Поронинское совещание обсудило многие вопросы. В условиях активизации рабочего движения было принято решение агитировать за Всероссийскую политическую стачку. Участники совещания поставили вопрос и о созыве партийного съезда. В этом направлении велась практическая работа: к большевику, депутату Государственной думы А. Е. Бадаеву поступали значительные денежные суммы, собранные на организацию съезда, он же получал различные наказы, резолюции и т. д.

В обстановке нарастания нового революционного подъема важную роль в борьбе за умы рабочих играла легальная общероссийская большевистская газета «Правда», которая стала выходить с 22 апреля (5 мая) 1912 г. в Петербурге. Как отмечает историк А. В. Островский, «одним из инициаторов» этой газеты «являлся большевик Виктор Александрович Тихомирнов. Сын казанского купца-миллионера, он после смерти отца получил по наследству около 300 тыс. рублей и в 1911 г. предложил В. И. Ленину оказать материальную поддержку в издании легальной большевистской газеты в России. Предложение было принято, закреплено решением Пражской конференции, и через ставшего к этому времени студентом Петербургского политехнического института В. М. Скрябина (Молотова), с которым В. А. Тихомирнов был хорошо знаком. эти деньги были внесены в кассу большевиков».

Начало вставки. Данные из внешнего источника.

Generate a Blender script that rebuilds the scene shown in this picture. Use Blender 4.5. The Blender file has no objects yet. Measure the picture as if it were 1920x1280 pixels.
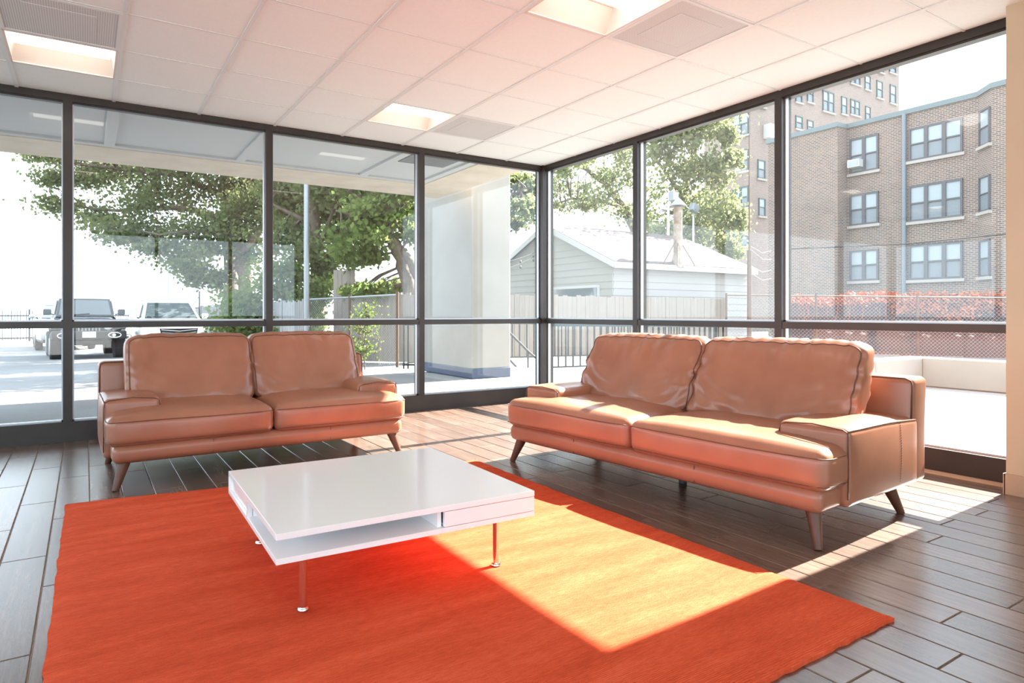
import bpy, bmesh, math, random
import numpy as np
from mathutils import Vector, Matrix

random.seed(7); RNG = np.random.default_rng(11)
scene = bpy.context.scene
COL = scene.collection

# ------------------------------------------------------------------ camera
F_PX, CX_PX, HOR_PX = 1226.0, 960.0, 587.3
YAW = math.radians(33.13)
CAM = (-4.346, -6.007, 0.978)
cam_d = bpy.data.cameras.new('camera'); cam = bpy.data.objects.new('camera', cam_d); COL.objects.link(cam)
cam_d.sensor_width = 36.0; cam_d.lens = 36.0 * F_PX / 1920.0
cam_d.shift_y = -(640.0 - HOR_PX) / 1920.0
cam_d.clip_end = 2000.0; cam_d.clip_start = 0.05
cam.location = CAM; cam.rotation_euler = (math.pi / 2, 0, -YAW)
scene.camera = cam

# ------------------------------------------------------------------ world, sun, exposure
w = bpy.data.worlds.new('world'); scene.world = w; w.use_nodes = True
wn = w.node_tree.nodes; wl = w.node_tree.links; wn.clear()
wo = wn.new('ShaderNodeOutputWorld'); wb = wn.new('ShaderNodeBackground'); wl.new(wb.outputs[0], wo.inputs[0])
wb.inputs[0].default_value = (0.76, 0.89, 1.0, 1); wb.inputs[1].default_value = 1.5
sun_d = bpy.data.lights.new('sun', 'SUN'); sun = bpy.data.objects.new('sun', sun_d); COL.objects.link(sun)
sun_d.energy = 15.0; sun_d.angle = math.radians(0.55); sun_d.color = (1.0, 0.95, 0.87)
sun.rotation_euler = Vector((-1.0, -0.035, -0.80)).to_track_quat('-Z', 'Y').to_euler()
vs = scene.view_settings
scene.display_settings.display_device = 'sRGB'
vs.view_transform = 'Standard'; vs.look = 'None'; vs.exposure = 1.6; vs.gamma = 1.0; vs.use_curve_mapping = False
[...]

С весны 1914 г. ежедневный тираж «Правды» доходил до 4060 тыс. экземпляров. Среди подписчиков газеты подавляющее большинство были рабочие. Газету 8 раз закрывали, и большевикам приходилось выпускать ее под новыми названиями («Пролетарская правда», «Путь правды», «Рабочая правда» и др.) Почти четверть номеров газеты была конфискована, а общая сумма штрафов превысила 16 тыс. рублей. Одновременно с «Правдой» в Петербурге издавалось несколько большевистских журналов: «Просвещение», «Вопросы страхования» и др. 23 февраля (8 марта) 1914 г. петербургские большевики выпустили в свет первый номер легального журнала для женщин «Работница». В его редакцию вошли Н. К. Крупская, И. Ф. Арманд, Л. Н. Сталь, А. И. Ульянова-Елизарова, Е. Ф. Розмирович и др.

В ноябре 1913 г. депутаты-большевики организовались в самостоятельную фракцию в Государственной думе. С ее участием был разработан законопроект о восьмичасовом рабочем дне, который 20 ноября опубликовала «Правда». В результате соперничества с меньшевиками за массы большевики вытеснили их из правления ряда легальных организаций: профсоюзов, культурно-просветительских обществ, страховых учреждений. В частности, в Петербурге из 20 профсоюзов 16 стояли на большевистских позициях, в Москве – все 13. Дальнейшее развитие революционного кризиса в стране было прервано войной.